Joe Sheridan’s Original Irish Coffee

Joe Sheridan’s Original Irish Coffee Hot Drink Photo

Drink Type: Hot Drink

Ingredients

Instructions

Fill an Irish coffee glass with very hot water to pre-heat, then empty. Pour hot coffee into hot glass until it is about ¾ full and drop in 2 cocktail sugar cubes; stir until sugar is thoroughly dissolved. Add full jigger of Tullamore Dew Irish Whiskey for proper taste and body. Top with a collar of lightly whipped cream by pouring gently over a spoon. Enjoy it while it’s hot.

Before there were double frappacinos and caramel macchiato, there was Irish Coffee, perhaps the first popular flavored coffee drink. Each year since this creamy concoction was invented new consumers discover it as a delicious way to warm up a cold winter day. In fact the drink was invented back in the 1930’s to welcome-and to warm up the first transatlantic travelers.

It was the dawn of transatlantic plane travel, when a trip from America across the Atlantic was only possible on an 18-hour flight by flying boat." On landing, passengers were ferried from these early seaplanes, arriving chilled and damp at Foynes Airport in County Limerick, Ireland. By 1942, a restaurant had been established at the airport to welcome the travelers, which by then included such VIP’s as Humphrey Bogart, Eleanor Roosevelt, Edward G. Robinson, Ernest Hemmingway and Douglas Fairbanks.

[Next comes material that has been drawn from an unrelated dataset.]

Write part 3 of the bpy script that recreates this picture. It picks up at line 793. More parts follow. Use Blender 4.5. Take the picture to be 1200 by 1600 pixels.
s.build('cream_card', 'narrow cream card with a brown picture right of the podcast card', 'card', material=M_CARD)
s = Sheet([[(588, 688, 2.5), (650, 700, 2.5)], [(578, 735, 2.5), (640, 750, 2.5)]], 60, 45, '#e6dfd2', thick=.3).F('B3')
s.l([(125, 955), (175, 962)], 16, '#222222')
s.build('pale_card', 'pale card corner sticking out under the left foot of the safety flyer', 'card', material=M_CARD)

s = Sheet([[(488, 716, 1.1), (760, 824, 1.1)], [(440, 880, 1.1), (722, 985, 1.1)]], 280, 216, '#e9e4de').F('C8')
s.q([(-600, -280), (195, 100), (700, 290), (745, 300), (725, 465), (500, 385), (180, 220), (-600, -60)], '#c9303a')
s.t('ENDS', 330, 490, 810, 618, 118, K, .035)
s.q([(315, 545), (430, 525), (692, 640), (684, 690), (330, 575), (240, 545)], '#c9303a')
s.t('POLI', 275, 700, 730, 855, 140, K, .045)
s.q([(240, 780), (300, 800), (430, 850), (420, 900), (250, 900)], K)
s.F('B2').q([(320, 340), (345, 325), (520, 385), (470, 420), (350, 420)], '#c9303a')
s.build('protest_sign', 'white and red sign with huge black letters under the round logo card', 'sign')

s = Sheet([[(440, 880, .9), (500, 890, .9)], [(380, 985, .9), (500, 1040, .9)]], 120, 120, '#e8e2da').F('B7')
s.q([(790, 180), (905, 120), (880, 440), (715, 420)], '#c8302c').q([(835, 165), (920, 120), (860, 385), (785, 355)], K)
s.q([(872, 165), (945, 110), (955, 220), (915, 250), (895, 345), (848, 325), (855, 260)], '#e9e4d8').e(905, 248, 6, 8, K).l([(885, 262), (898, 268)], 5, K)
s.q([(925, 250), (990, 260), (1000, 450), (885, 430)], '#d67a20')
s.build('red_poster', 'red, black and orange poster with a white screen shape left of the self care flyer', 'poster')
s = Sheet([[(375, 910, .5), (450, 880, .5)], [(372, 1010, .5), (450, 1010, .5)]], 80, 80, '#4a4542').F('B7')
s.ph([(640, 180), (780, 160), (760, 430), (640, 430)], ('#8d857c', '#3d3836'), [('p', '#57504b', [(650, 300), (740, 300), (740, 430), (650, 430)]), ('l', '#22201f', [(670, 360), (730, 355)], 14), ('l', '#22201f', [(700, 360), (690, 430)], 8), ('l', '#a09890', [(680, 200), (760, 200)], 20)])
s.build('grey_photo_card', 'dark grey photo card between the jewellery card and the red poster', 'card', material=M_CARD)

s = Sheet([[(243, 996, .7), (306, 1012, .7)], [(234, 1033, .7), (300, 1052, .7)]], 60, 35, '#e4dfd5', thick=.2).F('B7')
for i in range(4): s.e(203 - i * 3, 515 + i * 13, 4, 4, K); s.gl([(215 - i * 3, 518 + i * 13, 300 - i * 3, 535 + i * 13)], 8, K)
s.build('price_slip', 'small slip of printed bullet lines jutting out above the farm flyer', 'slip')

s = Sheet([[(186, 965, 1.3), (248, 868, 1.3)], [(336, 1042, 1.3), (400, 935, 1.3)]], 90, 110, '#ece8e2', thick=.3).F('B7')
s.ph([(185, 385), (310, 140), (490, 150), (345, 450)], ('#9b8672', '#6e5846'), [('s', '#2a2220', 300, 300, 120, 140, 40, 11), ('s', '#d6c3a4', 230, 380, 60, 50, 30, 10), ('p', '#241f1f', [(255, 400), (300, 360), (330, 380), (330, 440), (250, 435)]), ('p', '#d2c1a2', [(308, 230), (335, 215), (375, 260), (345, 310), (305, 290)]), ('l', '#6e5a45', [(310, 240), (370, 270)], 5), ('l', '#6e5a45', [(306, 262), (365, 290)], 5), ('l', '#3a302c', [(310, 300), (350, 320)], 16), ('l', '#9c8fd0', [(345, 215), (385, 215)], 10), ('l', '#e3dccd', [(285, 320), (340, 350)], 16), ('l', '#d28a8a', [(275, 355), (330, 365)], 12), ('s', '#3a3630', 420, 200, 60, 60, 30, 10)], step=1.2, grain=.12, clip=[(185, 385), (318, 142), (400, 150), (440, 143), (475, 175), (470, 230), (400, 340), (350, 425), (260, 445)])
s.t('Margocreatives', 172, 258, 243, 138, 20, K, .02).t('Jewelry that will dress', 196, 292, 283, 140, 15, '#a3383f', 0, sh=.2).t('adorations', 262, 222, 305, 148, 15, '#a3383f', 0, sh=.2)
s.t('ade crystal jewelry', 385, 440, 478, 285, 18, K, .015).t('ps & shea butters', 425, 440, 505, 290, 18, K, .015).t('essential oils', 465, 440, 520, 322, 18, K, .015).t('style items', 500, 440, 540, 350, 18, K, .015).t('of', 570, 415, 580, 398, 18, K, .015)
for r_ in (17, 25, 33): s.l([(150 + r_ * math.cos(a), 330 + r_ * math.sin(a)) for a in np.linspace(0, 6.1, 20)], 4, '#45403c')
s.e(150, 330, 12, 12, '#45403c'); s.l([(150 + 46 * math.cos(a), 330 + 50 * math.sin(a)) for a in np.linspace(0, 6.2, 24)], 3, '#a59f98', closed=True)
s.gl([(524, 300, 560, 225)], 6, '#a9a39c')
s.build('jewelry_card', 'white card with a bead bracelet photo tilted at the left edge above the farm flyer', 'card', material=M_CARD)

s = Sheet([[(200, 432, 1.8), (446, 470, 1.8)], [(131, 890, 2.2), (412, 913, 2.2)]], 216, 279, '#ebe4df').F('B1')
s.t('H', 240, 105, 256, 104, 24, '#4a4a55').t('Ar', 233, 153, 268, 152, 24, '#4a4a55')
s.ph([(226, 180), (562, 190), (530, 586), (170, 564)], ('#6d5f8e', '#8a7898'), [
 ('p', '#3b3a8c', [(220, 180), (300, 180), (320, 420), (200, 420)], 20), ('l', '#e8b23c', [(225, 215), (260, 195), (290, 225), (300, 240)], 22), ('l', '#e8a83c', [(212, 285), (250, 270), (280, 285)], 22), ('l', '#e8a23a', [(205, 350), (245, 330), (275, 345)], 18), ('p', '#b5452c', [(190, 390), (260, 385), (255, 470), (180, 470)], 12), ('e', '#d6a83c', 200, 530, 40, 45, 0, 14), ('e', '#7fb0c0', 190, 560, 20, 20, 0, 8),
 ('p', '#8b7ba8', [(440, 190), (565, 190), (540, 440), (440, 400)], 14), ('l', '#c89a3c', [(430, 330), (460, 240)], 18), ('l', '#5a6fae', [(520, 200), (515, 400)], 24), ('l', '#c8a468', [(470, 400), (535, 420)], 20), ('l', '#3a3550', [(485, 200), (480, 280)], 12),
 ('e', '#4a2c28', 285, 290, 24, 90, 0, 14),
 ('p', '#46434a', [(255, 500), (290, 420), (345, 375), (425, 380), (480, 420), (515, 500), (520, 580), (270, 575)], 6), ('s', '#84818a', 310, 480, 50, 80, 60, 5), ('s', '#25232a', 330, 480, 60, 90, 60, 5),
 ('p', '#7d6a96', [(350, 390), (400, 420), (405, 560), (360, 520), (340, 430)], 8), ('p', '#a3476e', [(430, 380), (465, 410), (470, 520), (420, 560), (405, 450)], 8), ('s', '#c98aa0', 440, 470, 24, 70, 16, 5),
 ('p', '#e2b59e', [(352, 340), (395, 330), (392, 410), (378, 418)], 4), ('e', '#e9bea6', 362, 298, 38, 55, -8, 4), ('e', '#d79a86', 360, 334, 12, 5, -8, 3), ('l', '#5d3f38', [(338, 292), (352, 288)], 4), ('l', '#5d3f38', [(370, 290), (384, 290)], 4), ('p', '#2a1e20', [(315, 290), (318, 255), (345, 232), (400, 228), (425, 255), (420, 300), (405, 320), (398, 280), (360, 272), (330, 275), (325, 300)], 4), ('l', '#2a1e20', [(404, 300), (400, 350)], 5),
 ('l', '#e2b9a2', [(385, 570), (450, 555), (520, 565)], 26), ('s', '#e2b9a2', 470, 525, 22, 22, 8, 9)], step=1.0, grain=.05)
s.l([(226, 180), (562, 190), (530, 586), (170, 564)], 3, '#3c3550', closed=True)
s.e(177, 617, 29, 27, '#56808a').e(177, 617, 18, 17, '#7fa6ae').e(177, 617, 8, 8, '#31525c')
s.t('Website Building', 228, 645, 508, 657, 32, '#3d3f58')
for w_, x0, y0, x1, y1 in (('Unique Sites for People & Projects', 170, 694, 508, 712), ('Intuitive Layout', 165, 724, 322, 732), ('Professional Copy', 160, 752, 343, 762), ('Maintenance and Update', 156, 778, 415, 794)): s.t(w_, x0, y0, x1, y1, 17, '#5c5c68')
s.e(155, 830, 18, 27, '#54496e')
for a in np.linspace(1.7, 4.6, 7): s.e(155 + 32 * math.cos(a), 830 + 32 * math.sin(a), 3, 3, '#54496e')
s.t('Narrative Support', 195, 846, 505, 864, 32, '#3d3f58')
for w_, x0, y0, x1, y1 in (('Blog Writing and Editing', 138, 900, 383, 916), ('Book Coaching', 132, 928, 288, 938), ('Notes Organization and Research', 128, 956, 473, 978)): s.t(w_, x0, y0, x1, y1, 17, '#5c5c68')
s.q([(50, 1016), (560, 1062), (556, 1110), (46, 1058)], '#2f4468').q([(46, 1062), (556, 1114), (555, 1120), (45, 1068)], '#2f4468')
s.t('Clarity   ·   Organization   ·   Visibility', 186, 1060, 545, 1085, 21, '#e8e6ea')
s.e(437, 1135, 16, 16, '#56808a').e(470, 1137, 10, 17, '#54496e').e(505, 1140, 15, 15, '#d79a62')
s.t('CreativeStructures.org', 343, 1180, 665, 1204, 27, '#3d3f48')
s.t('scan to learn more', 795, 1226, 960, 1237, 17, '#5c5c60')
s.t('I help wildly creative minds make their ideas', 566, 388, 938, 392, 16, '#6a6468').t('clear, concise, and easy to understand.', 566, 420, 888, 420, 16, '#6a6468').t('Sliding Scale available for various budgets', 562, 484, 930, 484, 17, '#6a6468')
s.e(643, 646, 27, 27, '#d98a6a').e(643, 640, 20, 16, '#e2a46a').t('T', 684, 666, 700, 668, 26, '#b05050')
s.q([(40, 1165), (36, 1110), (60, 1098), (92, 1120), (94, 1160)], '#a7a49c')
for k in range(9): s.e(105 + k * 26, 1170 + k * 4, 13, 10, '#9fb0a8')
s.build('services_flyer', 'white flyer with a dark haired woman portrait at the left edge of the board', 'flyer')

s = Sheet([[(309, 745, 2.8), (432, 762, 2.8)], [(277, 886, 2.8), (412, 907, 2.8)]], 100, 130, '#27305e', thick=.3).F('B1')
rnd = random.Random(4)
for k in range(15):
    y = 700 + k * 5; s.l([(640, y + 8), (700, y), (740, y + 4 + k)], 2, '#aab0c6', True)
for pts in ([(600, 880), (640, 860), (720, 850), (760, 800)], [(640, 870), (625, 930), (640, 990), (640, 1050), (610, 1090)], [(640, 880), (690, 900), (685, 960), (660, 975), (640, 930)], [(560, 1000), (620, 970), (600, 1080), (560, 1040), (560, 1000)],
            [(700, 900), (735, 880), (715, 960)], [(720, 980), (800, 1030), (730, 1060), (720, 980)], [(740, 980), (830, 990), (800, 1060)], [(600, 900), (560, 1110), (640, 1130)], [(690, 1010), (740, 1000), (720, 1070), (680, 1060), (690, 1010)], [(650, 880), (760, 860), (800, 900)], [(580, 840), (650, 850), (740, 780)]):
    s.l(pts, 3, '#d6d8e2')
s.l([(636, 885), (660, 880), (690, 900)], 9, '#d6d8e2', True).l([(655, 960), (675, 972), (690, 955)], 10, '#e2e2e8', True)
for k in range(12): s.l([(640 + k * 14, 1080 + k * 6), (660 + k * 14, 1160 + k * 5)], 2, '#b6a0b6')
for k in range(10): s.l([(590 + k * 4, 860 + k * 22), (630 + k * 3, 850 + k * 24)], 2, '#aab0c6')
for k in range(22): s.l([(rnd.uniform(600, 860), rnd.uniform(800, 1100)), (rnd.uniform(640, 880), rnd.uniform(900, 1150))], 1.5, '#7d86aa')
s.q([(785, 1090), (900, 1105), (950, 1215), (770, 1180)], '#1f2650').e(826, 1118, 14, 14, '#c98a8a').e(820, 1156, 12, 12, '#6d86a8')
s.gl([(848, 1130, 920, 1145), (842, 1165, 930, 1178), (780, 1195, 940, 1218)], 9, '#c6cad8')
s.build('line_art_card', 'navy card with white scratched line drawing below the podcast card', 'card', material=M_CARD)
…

Legend has it that one night in 1942, a plane bound for the U.S. was turned back to Foynes due to bad weather. According to historians at the Foynes Museum, this was not an unusual occurrence. But on this night, as Chef Joe Sheridan was serving coffee, he thought a little something extra was needed to warm the tired travelers. He sweetened the hot coffee with sugar, added a dram of Irish whiskey and floated a dollop of rich, delicious, lightly-whipped cream on top. Irish Coffee was born – and it created a sensation.

By the time the new Shannon Airport opened in 1945, Sheridan had perfected his recipe. He took it to the new restaurant there, where more and more travelers would sample its delights – among them, a gentleman from San Francisco. Owner of the city’s Buena Vista Café, he made it his mission to bring the distinctive drink across the pond. In 1952, Buena Vista began serving the first Irish Coffees in America.

Today’s visitors to the northern California city, caught on a cold day with the wind coming across the Bay, still appreciate an authentic Irish Coffee, made Joe Sheridan’s way. Experts maintain that it takes a deft hand to make a true Irish coffee.

According to Buena Vista manager Michael Carden, it’s vital to use the traditional method. "You have to use actual heavy cream that is whipped to the perfect consistency and poured in just the right way to get it to float on top. That way, you get the coolness of the cream and the hot of the coffee. That’s real Irish Coffee."

Professional bartenders take pride in their ability to create the drink: pouring the cream over a spoon to make it float takes a bit of practice. In addition to the Buena Vista Café, consumers who’d like to try authentic Irish Coffee need to search out just such a skilled bartender.

Included in the ranks is Emily Snyder, bartender at T.S. McHugh’s Irish Pub and Restaurant in Seattle, where customers often drink Irish Coffee after dinner. They’re pleased that it’s made in the traditional manner. "Everything we make here is done the traditional way, and our customers like that." In Dallas, the Trinity Hall Irish Pub and Restaurant sees a pick-up in orders when the weather gets colder. According to bartender Israel Delgado, "Our customers love watching us make it behind the bar. We actually whip the heavy cream and layer it on, so the customer gets to see everything. They really like that – and the fact that we use real Irish – Tullamore Dew – in our drinks."

At New York City’s Kinsale Tavern, Irish Coffee is a year-round drink, always made in the traditional manner. Long Island’s Irish Coffee Pub makes the drink in the time-honored way, but substitutes brown sugar for the sugar cubes. According to Eric Lawton, the Pub’s Event Planner, customers "… definitely appreciate that we make it the right way."

To all those who will enjoy an Irish Coffee this winter – especially the 2,000 per day at Buena Vista Café – an Irish Toast is always appropriate. Slainte! (That’s "cheers" in Gaelic.)